Когда он сказал, что он генерал, я почему-то сразу посмотрел на его пипиську. И банщик Федор тоже посмотрел на его пипиську. И отец…
– Товарищ, вы подождите немного, лег же уже человек! – сказал Федор.
– Что значит «лег»? Ты обязан сначала обслужить генерала! Правила надо соблюдать!
– А откуда мне знать, что вы генерал? На вас не написано.
– Потому что я тебе это сказал!
– А сейчас вот и этот товарищ скажет, что и он генерал, – Федор показал на отца. – И как я проверю, кто из вас врет?
– Хорошо, – процедил упитанный и ушел.
– Генералы! – сердито ворчал Федор, натирая отца. – Правильно Ленин сделал, что шпокнул их всех. Нет, новые появились! Я бы их на Лобное место – и розгами, розгами!
И тут банщик вдруг замолчал и перестал тереть отца: между лавок, шлепая босыми ногами по мокрому кафельному полу, шел человек в генеральском кителе с орденами, надетом на голое тело.
И тут все перестали мыться и молча смотрели на это явление. И опять я заметил, что все внимание почему-то концентрировалось на его пипиське. Ну, пиписька как пиписька, ничего особенного. У отца и боевых орденов больше, и…
– Пошли в душ, шкет – сказал отец и слез с лавки.
В душевой я спросил:
– Пап, а почему ты не сказал, что ты тоже генерал?
– Перед Федором неудобно. Подумал бы, что я такой же мудак.

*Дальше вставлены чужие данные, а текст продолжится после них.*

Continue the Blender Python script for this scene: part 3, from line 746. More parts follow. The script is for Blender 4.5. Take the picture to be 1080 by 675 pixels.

В один январский день пятьдесят четвертого года отец, как всегда, вернулся с работы в девять. Поужинал, но не стал, как обычно, читать книжку в кресле, а позвал меня помочь ему обмерить стену в кабинете.
– Зачем? – спросила мама.
– Буду делать книжные полки.
– Сам?
– Сам. Время у меня теперь есть. Меня уволили.
Мой папа – генерал.
Месяца за два до этого было ЧП. Метростроевцы, которые вели проходку под фабрикой «Красный Октябрь», нарвались на карст. Нужно было срочно принимать меры, чтобы корпуса не ушли в землю. Спасательными работами руководил отец (он тогда был уже главным инженером Метростроя). На место происшествия прибыл Председатель Совета Министров Алексей Николаевич Косыгин со свитой. Косыгин огляделся и тоже стал руководить. Рабочие начали путаться в приказах. Положение было критическим, дорога была каждая минута, и тут отец заорал на Косыгина, чтобы тот замолчал и не мешал работать. Все обомлели.